Request: Retype the material word for word.

Data lines:
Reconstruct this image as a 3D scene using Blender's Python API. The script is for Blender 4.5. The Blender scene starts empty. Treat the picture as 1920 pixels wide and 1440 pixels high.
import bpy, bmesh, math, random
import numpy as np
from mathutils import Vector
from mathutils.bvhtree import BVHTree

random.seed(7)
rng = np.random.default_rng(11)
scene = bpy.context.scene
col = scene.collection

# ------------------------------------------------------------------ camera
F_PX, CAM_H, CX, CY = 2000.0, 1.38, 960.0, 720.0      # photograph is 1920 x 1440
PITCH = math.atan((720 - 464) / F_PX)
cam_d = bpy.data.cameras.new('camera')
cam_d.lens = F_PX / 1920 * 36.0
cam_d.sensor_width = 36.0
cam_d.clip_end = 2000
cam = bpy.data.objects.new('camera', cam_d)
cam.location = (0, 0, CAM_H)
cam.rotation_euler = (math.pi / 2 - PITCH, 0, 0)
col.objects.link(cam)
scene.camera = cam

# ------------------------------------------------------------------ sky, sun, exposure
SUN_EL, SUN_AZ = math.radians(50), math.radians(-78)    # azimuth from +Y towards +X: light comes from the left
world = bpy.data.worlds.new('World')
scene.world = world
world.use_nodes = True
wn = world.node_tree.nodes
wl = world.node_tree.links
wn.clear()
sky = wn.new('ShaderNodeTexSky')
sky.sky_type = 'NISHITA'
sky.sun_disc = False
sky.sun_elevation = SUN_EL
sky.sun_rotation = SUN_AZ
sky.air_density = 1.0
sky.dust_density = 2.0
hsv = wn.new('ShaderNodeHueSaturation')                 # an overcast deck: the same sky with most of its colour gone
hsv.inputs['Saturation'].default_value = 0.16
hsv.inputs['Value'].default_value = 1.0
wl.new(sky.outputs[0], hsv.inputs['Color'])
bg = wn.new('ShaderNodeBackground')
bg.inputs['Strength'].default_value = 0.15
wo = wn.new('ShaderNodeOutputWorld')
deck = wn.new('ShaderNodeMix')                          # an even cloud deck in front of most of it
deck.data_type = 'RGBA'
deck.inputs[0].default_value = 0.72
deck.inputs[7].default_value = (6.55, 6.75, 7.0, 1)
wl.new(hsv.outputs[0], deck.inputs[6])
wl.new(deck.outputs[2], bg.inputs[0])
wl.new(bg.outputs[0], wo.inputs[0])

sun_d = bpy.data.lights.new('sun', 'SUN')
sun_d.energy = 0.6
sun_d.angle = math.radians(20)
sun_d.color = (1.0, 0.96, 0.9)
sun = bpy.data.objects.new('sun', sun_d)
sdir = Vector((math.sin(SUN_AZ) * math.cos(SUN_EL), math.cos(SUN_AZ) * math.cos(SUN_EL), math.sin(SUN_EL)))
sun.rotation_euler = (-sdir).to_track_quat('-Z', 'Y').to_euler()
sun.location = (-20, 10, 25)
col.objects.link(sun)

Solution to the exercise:
Reconstruct this image as a 3D scene using Blender's Python API. The script is for Blender 4.5. The Blender scene starts empty. Treat the picture as 1920 pixels wide and 1440 pixels high.
import bpy, bmesh, math, random
import numpy as np
from mathutils import Vector
from mathutils.bvhtree import BVHTree

random.seed(7)
rng = np.random.default_rng(11)
scene = bpy.context.scene
col = scene.collection

# ------------------------------------------------------------------ camera
F_PX, CAM_H, CX, CY = 2000.0, 1.38, 960.0, 720.0      # photograph is 1920 x 1440
PITCH = math.atan((720 - 464) / F_PX)
cam_d = bpy.data.cameras.new('camera')
cam_d.lens = F_PX / 1920 * 36.0
cam_d.sensor_width = 36.0
cam_d.clip_end = 2000
cam = bpy.data.objects.new('camera', cam_d)
cam.location = (0, 0, CAM_H)
cam.rotation_euler = (math.pi / 2 - PITCH, 0, 0)
col.objects.link(cam)
scene.camera = cam

# ------------------------------------------------------------------ sky, sun, exposure
SUN_EL, SUN_AZ = math.radians(50), math.radians(-78)    # azimuth from +Y towards +X: light comes from the left
world = bpy.data.worlds.new('World')
scene.world = world
world.use_nodes = True
wn = world.node_tree.nodes
wl = world.node_tree.links
wn.clear()
sky = wn.new('ShaderNodeTexSky')
sky.sky_type = 'NISHITA'
sky.sun_disc = False
sky.sun_elevation = SUN_EL
sky.sun_rotation = SUN_AZ
sky.air_density = 1.0
sky.dust_density = 2.0
hsv = wn.new('ShaderNodeHueSaturation')                 # an overcast deck: the same sky with most of its colour gone
hsv.inputs['Saturation'].default_value = 0.16
hsv.inputs['Value'].default_value = 1.0
wl.new(sky.outputs[0], hsv.inputs['Color'])
bg = wn.new('ShaderNodeBackground')
bg.inputs['Strength'].default_value = 0.15
wo = wn.new('ShaderNodeOutputWorld')
deck = wn.new('ShaderNodeMix')                          # an even cloud deck in front of most of it
deck.data_type = 'RGBA'
deck.inputs[0].default_value = 0.72
deck.inputs[7].default_value = (6.55, 6.75, 7.0, 1)
wl.new(hsv.outputs[0], deck.inputs[6])
wl.new(deck.outputs[2], bg.inputs[0])
wl.new(bg.outputs[0], wo.inputs[0])

sun_d = bpy.data.lights.new('sun', 'SUN')
sun_d.energy = 0.6
sun_d.angle = math.radians(20)
sun_d.color = (1.0, 0.96, 0.9)
sun = bpy.data.objects.new('sun', sun_d)
sdir = Vector((math.sin(SUN_AZ) * math.cos(SUN_EL), math.cos(SUN_AZ) * math.cos(SUN_EL), math.sin(SUN_EL)))
sun.rotation_euler = (-sdir).to_track_quat('-Z', 'Y').to_euler()
sun.location = (-20, 10, 25)
col.objects.link(sun)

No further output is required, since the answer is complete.